Great White Shark sighting explains the warning signs
Warning signs are up at Stinson Beach today after a surfer spotted a great white shark.
Pat Norton, supervisory ranger with the National Park Service at Stinson Beach, said Lee Fontan spotted a 10-inch dorsal fin at the north end of Stinson Beach in the Bolinas Channel late Friday afternoon.
"It was about two and a half miles north of our swimming area," he said.
The beach remains open, but lifeguards have posted signs in the area warning people.
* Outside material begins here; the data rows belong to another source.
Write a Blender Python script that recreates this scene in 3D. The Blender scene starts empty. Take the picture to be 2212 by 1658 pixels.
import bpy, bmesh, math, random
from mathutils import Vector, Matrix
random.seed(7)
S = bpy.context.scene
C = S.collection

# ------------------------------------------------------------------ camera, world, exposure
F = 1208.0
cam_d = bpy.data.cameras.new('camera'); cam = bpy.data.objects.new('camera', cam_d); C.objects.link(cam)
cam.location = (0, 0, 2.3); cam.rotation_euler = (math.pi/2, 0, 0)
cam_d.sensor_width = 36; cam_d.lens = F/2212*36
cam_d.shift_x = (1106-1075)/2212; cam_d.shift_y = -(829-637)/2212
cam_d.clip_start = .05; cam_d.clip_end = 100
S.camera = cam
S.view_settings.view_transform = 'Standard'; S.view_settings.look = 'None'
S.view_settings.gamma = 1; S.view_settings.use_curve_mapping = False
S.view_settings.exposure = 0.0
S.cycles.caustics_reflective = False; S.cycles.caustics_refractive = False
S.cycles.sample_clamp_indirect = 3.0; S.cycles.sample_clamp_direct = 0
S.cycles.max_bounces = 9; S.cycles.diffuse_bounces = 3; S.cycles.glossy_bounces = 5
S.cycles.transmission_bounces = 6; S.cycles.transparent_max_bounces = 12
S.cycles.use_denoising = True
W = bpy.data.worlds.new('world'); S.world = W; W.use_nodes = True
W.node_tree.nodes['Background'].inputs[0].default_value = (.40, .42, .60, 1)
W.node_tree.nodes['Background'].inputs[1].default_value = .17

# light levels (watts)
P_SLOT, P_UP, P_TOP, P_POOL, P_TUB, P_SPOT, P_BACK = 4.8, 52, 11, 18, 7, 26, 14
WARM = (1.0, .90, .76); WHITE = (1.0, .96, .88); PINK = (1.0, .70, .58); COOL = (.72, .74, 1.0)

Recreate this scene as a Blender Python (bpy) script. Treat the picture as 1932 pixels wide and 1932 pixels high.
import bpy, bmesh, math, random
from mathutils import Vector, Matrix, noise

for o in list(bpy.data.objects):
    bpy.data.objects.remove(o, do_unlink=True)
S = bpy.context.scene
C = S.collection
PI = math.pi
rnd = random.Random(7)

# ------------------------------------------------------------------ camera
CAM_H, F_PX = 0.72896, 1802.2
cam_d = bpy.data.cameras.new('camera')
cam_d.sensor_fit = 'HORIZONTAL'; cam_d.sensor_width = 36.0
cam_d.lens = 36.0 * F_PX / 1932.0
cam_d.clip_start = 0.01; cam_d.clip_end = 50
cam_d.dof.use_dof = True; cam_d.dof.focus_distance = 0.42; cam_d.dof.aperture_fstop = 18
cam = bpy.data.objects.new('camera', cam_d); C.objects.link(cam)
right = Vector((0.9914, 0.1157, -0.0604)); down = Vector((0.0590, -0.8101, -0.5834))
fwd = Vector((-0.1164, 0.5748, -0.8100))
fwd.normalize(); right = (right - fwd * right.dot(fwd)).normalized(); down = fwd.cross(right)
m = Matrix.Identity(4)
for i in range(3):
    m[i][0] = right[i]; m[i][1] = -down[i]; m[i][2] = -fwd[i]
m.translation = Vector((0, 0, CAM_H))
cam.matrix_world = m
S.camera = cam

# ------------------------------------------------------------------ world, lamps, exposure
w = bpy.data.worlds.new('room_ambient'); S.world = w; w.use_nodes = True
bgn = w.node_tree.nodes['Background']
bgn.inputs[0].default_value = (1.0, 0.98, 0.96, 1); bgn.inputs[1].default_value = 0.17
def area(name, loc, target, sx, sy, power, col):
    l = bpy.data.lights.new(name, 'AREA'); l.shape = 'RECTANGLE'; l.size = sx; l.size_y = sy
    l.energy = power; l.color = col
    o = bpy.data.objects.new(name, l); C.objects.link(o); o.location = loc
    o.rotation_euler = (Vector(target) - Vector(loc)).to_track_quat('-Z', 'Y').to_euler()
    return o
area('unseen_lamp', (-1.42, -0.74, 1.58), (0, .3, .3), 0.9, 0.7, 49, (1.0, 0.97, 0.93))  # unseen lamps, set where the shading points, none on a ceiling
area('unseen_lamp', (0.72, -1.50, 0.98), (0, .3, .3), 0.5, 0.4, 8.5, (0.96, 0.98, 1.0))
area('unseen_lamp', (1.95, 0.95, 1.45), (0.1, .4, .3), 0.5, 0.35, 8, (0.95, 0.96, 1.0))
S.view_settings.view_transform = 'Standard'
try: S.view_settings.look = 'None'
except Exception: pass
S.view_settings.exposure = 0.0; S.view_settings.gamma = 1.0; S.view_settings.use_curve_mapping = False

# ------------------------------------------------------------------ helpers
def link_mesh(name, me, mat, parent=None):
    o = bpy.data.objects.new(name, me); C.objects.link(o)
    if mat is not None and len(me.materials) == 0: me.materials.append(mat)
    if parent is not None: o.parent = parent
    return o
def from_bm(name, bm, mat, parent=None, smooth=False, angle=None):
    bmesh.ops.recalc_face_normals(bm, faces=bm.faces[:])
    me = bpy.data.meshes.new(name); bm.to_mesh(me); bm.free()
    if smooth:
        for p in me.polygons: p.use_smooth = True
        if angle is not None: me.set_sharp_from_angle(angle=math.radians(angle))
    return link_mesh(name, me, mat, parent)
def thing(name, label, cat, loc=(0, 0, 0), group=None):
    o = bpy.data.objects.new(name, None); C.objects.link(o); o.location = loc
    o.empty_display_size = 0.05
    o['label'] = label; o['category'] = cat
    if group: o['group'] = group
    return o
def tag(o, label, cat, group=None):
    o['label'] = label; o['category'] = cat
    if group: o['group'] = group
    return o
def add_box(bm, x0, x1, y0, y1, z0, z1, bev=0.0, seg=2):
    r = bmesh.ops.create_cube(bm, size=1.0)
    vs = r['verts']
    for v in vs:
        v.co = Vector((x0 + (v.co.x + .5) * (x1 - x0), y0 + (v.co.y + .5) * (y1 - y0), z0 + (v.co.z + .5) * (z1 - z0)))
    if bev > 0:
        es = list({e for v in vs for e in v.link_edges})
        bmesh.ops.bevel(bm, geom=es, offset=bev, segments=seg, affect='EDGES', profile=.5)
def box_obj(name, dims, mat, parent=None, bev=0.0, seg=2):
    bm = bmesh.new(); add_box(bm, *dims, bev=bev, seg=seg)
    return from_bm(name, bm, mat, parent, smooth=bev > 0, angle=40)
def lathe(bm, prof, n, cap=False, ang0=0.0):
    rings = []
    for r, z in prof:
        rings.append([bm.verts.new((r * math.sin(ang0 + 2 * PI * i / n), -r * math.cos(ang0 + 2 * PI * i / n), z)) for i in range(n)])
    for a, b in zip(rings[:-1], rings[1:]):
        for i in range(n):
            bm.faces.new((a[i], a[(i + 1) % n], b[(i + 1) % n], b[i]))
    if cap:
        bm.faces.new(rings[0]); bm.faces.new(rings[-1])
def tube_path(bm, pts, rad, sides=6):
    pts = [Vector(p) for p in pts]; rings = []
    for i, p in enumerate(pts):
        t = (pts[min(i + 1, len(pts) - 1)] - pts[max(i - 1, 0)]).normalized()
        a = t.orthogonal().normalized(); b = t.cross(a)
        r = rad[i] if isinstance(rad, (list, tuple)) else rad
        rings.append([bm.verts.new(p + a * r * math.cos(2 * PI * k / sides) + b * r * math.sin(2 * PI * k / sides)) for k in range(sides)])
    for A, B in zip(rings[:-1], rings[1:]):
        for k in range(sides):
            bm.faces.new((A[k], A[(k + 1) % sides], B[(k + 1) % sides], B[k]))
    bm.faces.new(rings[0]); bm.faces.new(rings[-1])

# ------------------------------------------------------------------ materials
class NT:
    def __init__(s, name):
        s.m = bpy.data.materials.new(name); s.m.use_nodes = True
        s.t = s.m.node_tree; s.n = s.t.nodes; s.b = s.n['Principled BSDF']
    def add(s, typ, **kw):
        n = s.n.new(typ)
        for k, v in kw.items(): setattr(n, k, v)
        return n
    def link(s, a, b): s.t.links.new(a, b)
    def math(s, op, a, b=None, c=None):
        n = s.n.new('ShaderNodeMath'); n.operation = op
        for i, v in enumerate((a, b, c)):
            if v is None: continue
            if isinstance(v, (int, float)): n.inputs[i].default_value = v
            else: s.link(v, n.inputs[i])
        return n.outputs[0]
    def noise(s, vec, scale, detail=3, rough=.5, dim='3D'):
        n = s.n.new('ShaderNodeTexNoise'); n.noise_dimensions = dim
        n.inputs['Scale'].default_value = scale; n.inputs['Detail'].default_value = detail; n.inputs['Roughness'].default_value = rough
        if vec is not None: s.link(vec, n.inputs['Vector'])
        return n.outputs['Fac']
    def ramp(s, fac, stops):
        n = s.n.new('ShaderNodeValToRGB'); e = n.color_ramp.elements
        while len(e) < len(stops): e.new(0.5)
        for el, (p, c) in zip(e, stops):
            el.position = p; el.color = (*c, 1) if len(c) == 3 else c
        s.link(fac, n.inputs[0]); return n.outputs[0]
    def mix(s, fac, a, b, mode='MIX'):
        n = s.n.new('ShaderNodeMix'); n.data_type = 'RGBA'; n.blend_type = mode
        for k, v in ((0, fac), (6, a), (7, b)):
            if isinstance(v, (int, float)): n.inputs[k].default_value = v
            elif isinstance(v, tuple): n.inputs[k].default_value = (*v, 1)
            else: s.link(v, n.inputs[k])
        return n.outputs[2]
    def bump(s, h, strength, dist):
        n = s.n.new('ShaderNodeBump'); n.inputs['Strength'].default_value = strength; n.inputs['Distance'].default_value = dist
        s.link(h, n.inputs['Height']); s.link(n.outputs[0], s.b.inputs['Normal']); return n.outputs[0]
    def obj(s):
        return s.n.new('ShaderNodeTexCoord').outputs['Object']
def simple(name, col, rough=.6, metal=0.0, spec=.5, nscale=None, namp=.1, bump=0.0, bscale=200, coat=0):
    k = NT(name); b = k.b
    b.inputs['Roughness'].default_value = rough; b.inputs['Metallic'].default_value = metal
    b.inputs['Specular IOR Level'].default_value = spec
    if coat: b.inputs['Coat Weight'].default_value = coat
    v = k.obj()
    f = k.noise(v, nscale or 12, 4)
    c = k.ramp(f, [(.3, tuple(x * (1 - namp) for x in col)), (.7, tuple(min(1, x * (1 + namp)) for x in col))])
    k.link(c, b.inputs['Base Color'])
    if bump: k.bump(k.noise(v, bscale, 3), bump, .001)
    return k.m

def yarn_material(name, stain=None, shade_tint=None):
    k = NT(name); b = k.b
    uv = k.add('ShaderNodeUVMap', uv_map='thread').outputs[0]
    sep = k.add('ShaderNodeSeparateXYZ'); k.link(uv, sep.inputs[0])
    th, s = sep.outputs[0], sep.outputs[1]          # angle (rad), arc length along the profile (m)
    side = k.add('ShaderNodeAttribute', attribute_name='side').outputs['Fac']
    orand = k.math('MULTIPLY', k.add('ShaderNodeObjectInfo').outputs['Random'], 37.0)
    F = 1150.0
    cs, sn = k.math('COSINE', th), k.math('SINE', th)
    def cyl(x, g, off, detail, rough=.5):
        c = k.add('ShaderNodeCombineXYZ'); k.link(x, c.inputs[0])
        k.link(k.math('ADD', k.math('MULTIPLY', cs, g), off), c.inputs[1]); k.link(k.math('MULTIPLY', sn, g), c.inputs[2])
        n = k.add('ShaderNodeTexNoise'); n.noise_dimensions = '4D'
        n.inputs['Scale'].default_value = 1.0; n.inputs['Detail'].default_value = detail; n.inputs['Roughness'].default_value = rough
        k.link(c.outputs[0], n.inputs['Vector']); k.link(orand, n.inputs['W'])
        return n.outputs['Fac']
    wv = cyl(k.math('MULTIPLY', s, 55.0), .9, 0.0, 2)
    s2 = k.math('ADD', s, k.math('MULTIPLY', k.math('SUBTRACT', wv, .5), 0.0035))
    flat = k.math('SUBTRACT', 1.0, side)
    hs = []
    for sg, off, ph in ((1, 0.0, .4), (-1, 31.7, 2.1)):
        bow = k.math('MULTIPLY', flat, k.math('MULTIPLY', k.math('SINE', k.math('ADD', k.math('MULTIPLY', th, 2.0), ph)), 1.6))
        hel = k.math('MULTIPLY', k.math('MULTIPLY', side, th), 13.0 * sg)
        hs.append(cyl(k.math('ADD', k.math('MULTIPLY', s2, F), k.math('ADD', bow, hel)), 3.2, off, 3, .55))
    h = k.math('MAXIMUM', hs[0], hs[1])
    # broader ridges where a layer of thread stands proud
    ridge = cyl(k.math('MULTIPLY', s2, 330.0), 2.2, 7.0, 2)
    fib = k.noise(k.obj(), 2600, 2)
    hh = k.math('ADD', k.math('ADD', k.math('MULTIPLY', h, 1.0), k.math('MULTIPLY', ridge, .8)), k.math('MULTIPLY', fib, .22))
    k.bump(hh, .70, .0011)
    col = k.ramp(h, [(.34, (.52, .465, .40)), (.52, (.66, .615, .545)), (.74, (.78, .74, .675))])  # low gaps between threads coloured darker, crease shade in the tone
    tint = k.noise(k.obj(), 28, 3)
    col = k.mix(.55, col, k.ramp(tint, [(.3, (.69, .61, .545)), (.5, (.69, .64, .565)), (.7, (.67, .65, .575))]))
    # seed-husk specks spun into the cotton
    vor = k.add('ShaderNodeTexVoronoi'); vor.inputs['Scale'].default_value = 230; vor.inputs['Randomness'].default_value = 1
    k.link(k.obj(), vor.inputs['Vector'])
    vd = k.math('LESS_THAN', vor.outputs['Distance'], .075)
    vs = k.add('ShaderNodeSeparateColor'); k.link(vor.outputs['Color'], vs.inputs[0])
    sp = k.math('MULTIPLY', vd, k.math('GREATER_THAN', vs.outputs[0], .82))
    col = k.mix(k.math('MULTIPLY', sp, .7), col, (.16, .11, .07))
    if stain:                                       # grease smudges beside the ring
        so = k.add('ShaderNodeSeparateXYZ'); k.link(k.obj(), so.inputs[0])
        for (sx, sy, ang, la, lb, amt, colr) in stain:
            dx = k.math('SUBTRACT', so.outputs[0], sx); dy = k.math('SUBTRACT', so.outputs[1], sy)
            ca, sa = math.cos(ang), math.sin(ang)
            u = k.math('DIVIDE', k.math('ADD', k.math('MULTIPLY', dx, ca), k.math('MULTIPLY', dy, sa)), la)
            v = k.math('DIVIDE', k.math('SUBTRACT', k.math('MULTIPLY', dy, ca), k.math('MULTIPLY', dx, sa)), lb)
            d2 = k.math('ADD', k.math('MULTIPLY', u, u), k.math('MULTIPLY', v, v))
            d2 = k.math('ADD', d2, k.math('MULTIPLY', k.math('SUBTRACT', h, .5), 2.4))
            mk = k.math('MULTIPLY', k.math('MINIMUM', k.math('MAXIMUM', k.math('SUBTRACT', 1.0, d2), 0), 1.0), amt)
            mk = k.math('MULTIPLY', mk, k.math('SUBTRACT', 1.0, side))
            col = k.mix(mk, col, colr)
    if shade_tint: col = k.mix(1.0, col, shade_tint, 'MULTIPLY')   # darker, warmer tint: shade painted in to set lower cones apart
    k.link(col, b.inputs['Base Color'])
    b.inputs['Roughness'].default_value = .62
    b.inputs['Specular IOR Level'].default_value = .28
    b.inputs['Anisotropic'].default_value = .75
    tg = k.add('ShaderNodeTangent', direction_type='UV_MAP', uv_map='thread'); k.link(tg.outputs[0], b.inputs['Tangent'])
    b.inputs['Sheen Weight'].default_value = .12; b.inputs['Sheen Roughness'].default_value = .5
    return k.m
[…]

The signs will be taken down Wednesday if there are no further sightings.
"Mother nature is out there," he said. "There's no controlling it."
Norton said this is the first shark sighting of 2006, but noted that Fontan was attacked by one in 2002. A 12 to 14-foot-long shark bit Fontan on the left side, causing leg and torso wounds that needed about 100 stitches to close.
Fontan could not be reached for comment today.
Nick Crieger, part owner of 2 Mile Surf Shop in Bolinas, said he heard the shark was spotted off Seadrift and swimming toward Stinson Beach where the water is deeper.
"That's where people see them," he said.
Crieger said he went down for a look shortly after the sighting and noticed that all surfers had left the channel and moved north toward an area known as the Patch on the Bolinas side.
"We let all our customers know that afternoon and the next day," he said.
More than two dozen shark attacks have been logged in the notorious "red triangle" - bounded by the Farallones, Tomales Point and Monterey - since 1972, when protection laws for marine mammals were enacted. These include at least nine attacks off the Tomales Point area, all non-fatal.
Scientists say the California seal and sea lion population has exploded since the passage of the Marine Mammal Protection Act. Sea mammals are a favorite shark prey - and surfers and abalone divers in wet suits resemble sea creatures.
In 1998, Jonathan Kathrein of San Rafael was attacked at Stinson Beach. His wounds required 200 stitches.
About 110 shark attacks have been logged on the West Coast since the 1950s, including 11 that resulted in death.